Retype all of the data exactly as given.
********************
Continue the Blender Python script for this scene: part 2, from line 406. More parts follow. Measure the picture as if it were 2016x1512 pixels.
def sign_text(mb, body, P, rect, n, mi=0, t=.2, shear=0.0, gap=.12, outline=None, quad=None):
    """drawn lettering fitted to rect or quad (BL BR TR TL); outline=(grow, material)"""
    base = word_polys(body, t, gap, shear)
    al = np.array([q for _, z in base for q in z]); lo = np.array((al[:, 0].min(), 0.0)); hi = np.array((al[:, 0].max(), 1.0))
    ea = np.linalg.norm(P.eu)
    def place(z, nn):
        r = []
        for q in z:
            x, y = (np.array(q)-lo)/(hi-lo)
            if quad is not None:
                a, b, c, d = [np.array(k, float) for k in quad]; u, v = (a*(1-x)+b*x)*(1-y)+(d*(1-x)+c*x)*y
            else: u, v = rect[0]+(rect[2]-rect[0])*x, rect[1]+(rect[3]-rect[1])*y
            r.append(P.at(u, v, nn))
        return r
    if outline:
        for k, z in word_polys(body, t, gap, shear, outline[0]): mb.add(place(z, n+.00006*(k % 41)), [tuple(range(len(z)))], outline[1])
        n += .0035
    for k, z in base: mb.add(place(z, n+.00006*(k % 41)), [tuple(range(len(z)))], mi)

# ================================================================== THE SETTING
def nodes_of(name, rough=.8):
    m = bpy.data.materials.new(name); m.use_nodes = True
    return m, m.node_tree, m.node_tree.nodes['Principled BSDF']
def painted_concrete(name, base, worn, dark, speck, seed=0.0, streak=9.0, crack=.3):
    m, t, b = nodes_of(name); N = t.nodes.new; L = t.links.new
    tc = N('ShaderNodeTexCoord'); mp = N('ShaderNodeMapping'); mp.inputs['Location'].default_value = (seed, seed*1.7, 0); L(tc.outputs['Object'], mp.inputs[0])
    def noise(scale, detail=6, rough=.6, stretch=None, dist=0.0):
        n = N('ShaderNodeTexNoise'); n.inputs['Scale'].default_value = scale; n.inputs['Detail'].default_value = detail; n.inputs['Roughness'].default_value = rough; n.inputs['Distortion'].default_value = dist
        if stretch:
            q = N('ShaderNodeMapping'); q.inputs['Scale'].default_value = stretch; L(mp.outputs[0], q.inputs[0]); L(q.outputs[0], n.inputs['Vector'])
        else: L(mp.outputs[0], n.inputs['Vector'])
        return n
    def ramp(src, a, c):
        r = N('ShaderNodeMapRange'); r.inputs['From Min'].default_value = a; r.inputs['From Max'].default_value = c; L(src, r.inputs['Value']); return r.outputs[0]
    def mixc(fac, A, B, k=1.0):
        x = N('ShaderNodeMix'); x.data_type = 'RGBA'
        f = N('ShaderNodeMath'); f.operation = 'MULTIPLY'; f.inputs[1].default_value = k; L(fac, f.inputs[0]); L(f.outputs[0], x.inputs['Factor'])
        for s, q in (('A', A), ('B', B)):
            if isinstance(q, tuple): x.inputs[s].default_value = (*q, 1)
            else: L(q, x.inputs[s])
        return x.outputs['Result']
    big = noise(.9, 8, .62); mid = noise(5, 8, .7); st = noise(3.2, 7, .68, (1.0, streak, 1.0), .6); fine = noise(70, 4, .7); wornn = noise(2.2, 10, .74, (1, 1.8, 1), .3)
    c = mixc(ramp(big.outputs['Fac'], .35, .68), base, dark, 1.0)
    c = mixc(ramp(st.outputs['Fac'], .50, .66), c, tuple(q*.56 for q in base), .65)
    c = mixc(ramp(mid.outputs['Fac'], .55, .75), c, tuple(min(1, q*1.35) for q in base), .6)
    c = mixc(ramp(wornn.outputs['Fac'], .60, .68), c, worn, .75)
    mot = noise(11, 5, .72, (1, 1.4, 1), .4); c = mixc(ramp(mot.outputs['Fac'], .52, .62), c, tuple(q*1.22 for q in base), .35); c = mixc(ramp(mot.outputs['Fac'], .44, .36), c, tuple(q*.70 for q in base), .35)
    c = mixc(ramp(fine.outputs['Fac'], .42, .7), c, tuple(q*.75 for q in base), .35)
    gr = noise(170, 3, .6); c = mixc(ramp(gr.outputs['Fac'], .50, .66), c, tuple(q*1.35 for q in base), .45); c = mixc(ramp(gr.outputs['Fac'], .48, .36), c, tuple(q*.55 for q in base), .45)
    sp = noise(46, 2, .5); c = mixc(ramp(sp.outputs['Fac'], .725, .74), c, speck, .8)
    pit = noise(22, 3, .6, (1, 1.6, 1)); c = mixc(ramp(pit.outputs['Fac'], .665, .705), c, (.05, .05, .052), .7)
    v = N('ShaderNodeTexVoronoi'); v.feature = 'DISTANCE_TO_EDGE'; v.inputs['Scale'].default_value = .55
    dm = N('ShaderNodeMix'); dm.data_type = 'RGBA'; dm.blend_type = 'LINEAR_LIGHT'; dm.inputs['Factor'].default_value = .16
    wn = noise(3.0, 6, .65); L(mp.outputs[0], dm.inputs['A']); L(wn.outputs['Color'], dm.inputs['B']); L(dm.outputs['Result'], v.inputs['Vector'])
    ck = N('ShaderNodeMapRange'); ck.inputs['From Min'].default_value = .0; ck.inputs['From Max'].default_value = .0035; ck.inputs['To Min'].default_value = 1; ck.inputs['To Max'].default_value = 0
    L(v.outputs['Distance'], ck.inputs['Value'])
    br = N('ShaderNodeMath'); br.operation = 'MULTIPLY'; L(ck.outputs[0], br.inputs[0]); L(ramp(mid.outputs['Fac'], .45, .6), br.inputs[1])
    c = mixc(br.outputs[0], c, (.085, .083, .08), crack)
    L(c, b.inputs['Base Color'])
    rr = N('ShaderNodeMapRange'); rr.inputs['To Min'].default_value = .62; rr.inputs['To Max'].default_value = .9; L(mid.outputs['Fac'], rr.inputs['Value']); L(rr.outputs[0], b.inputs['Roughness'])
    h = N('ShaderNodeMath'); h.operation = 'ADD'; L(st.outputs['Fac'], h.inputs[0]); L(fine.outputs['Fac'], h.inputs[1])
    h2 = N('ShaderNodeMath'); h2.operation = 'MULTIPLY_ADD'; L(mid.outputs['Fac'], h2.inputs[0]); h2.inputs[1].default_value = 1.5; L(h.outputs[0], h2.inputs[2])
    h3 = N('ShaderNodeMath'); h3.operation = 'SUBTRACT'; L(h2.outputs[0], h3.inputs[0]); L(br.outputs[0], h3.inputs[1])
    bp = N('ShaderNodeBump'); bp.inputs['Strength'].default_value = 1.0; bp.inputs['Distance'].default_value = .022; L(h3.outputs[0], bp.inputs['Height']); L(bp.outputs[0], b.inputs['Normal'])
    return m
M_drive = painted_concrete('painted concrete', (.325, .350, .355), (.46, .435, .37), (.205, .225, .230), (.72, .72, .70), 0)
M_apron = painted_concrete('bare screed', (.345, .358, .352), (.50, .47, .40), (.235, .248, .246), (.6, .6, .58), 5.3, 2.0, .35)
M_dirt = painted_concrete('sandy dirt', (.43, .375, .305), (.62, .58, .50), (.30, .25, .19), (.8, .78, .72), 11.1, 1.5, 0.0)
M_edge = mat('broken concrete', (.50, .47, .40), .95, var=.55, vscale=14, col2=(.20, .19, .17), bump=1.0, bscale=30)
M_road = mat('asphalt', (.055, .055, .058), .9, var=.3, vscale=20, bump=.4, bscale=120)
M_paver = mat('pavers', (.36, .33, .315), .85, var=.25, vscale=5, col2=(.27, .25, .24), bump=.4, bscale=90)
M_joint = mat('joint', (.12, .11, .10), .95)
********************
Worked answer:
Continue the Blender Python script for this scene: part 2, from line 406. More parts follow. Measure the picture as if it were 2016x1512 pixels.
def sign_text(mb, body, P, rect, n, mi=0, t=.2, shear=0.0, gap=.12, outline=None, quad=None):
    """drawn lettering fitted to rect or quad (BL BR TR TL); outline=(grow, material)"""
    base = word_polys(body, t, gap, shear)
    al = np.array([q for _, z in base for q in z]); lo = np.array((al[:, 0].min(), 0.0)); hi = np.array((al[:, 0].max(), 1.0))
    ea = np.linalg.norm(P.eu)
    def place(z, nn):
        r = []
        for q in z:
            x, y = (np.array(q)-lo)/(hi-lo)
            if quad is not None:
                a, b, c, d = [np.array(k, float) for k in quad]; u, v = (a*(1-x)+b*x)*(1-y)+(d*(1-x)+c*x)*y
            else: u, v = rect[0]+(rect[2]-rect[0])*x, rect[1]+(rect[3]-rect[1])*y
            r.append(P.at(u, v, nn))
        return r
    if outline:
        for k, z in word_polys(body, t, gap, shear, outline[0]): mb.add(place(z, n+.00006*(k % 41)), [tuple(range(len(z)))], outline[1])
        n += .0035
    for k, z in base: mb.add(place(z, n+.00006*(k % 41)), [tuple(range(len(z)))], mi)

# ================================================================== THE SETTING
def nodes_of(name, rough=.8):
    m = bpy.data.materials.new(name); m.use_nodes = True
    return m, m.node_tree, m.node_tree.nodes['Principled BSDF']
def painted_concrete(name, base, worn, dark, speck, seed=0.0, streak=9.0, crack=.3):
    m, t, b = nodes_of(name); N = t.nodes.new; L = t.links.new
    tc = N('ShaderNodeTexCoord'); mp = N('ShaderNodeMapping'); mp.inputs['Location'].default_value = (seed, seed*1.7, 0); L(tc.outputs['Object'], mp.inputs[0])
    def noise(scale, detail=6, rough=.6, stretch=None, dist=0.0):
        n = N('ShaderNodeTexNoise'); n.inputs['Scale'].default_value = scale; n.inputs['Detail'].default_value = detail; n.inputs['Roughness'].default_value = rough; n.inputs['Distortion'].default_value = dist
        if stretch:
            q = N('ShaderNodeMapping'); q.inputs['Scale'].default_value = stretch; L(mp.outputs[0], q.inputs[0]); L(q.outputs[0], n.inputs['Vector'])
        else: L(mp.outputs[0], n.inputs['Vector'])
        return n
    def ramp(src, a, c):
        r = N('ShaderNodeMapRange'); r.inputs['From Min'].default_value = a; r.inputs['From Max'].default_value = c; L(src, r.inputs['Value']); return r.outputs[0]
    def mixc(fac, A, B, k=1.0):
        x = N('ShaderNodeMix'); x.data_type = 'RGBA'
        f = N('ShaderNodeMath'); f.operation = 'MULTIPLY'; f.inputs[1].default_value = k; L(fac, f.inputs[0]); L(f.outputs[0], x.inputs['Factor'])
        for s, q in (('A', A), ('B', B)):
            if isinstance(q, tuple): x.inputs[s].default_value = (*q, 1)
            else: L(q, x.inputs[s])
        return x.outputs['Result']
    big = noise(.9, 8, .62); mid = noise(5, 8, .7); st = noise(3.2, 7, .68, (1.0, streak, 1.0), .6); fine = noise(70, 4, .7); wornn = noise(2.2, 10, .74, (1, 1.8, 1), .3)
    c = mixc(ramp(big.outputs['Fac'], .35, .68), base, dark, 1.0)
    c = mixc(ramp(st.outputs['Fac'], .50, .66), c, tuple(q*.56 for q in base), .65)
    c = mixc(ramp(mid.outputs['Fac'], .55, .75), c, tuple(min(1, q*1.35) for q in base), .6)
    c = mixc(ramp(wornn.outputs['Fac'], .60, .68), c, worn, .75)
    mot = noise(11, 5, .72, (1, 1.4, 1), .4); c = mixc(ramp(mot.outputs['Fac'], .52, .62), c, tuple(q*1.22 for q in base), .35); c = mixc(ramp(mot.outputs['Fac'], .44, .36), c, tuple(q*.70 for q in base), .35)
    c = mixc(ramp(fine.outputs['Fac'], .42, .7), c, tuple(q*.75 for q in base), .35)
    gr = noise(170, 3, .6); c = mixc(ramp(gr.outputs['Fac'], .50, .66), c, tuple(q*1.35 for q in base), .45); c = mixc(ramp(gr.outputs['Fac'], .48, .36), c, tuple(q*.55 for q in base), .45)
    sp = noise(46, 2, .5); c = mixc(ramp(sp.outputs['Fac'], .725, .74), c, speck, .8)
    pit = noise(22, 3, .6, (1, 1.6, 1)); c = mixc(ramp(pit.outputs['Fac'], .665, .705), c, (.05, .05, .052), .7)
    v = N('ShaderNodeTexVoronoi'); v.feature = 'DISTANCE_TO_EDGE'; v.inputs['Scale'].default_value = .55
    dm = N('ShaderNodeMix'); dm.data_type = 'RGBA'; dm.blend_type = 'LINEAR_LIGHT'; dm.inputs['Factor'].default_value = .16
    wn = noise(3.0, 6, .65); L(mp.outputs[0], dm.inputs['A']); L(wn.outputs['Color'], dm.inputs['B']); L(dm.outputs['Result'], v.inputs['Vector'])
    ck = N('ShaderNodeMapRange'); ck.inputs['From Min'].default_value = .0; ck.inputs['From Max'].default_value = .0035; ck.inputs['To Min'].default_value = 1; ck.inputs['To Max'].default_value = 0
    L(v.outputs['Distance'], ck.inputs['Value'])
    br = N('ShaderNodeMath'); br.operation = 'MULTIPLY'; L(ck.outputs[0], br.inputs[0]); L(ramp(mid.outputs['Fac'], .45, .6), br.inputs[1])
    c = mixc(br.outputs[0], c, (.085, .083, .08), crack)
    L(c, b.inputs['Base Color'])
    rr = N('ShaderNodeMapRange'); rr.inputs['To Min'].default_value = .62; rr.inputs['To Max'].default_value = .9; L(mid.outputs['Fac'], rr.inputs['Value']); L(rr.outputs[0], b.inputs['Roughness'])
    h = N('ShaderNodeMath'); h.operation = 'ADD'; L(st.outputs['Fac'], h.inputs[0]); L(fine.outputs['Fac'], h.inputs[1])
    h2 = N('ShaderNodeMath'); h2.operation = 'MULTIPLY_ADD'; L(mid.outputs['Fac'], h2.inputs[0]); h2.inputs[1].default_value = 1.5; L(h.outputs[0], h2.inputs[2])
    h3 = N('ShaderNodeMath'); h3.operation = 'SUBTRACT'; L(h2.outputs[0], h3.inputs[0]); L(br.outputs[0], h3.inputs[1])
    bp = N('ShaderNodeBump'); bp.inputs['Strength'].default_value = 1.0; bp.inputs['Distance'].default_value = .022; L(h3.outputs[0], bp.inputs['Height']); L(bp.outputs[0], b.inputs['Normal'])
    return m
M_drive = painted_concrete('painted concrete', (.325, .350, .355), (.46, .435, .37), (.205, .225, .230), (.72, .72, .70), 0)
M_apron = painted_concrete('bare screed', (.345, .358, .352), (.50, .47, .40), (.235, .248, .246), (.6, .6, .58), 5.3, 2.0, .35)
M_dirt = painted_concrete('sandy dirt', (.43, .375, .305), (.62, .58, .50), (.30, .25, .19), (.8, .78, .72), 11.1, 1.5, 0.0)
M_edge = mat('broken concrete', (.50, .47, .40), .95, var=.55, vscale=14, col2=(.20, .19, .17), bump=1.0, bscale=30)
M_road = mat('asphalt', (.055, .055, .058), .9, var=.3, vscale=20, bump=.4, bscale=120)
M_paver = mat('pavers', (.36, .33, .315), .85, var=.25, vscale=5, col2=(.27, .25, .24), bump=.4, bscale=90)
M_joint = mat('joint', (.12, .11, .10), .95)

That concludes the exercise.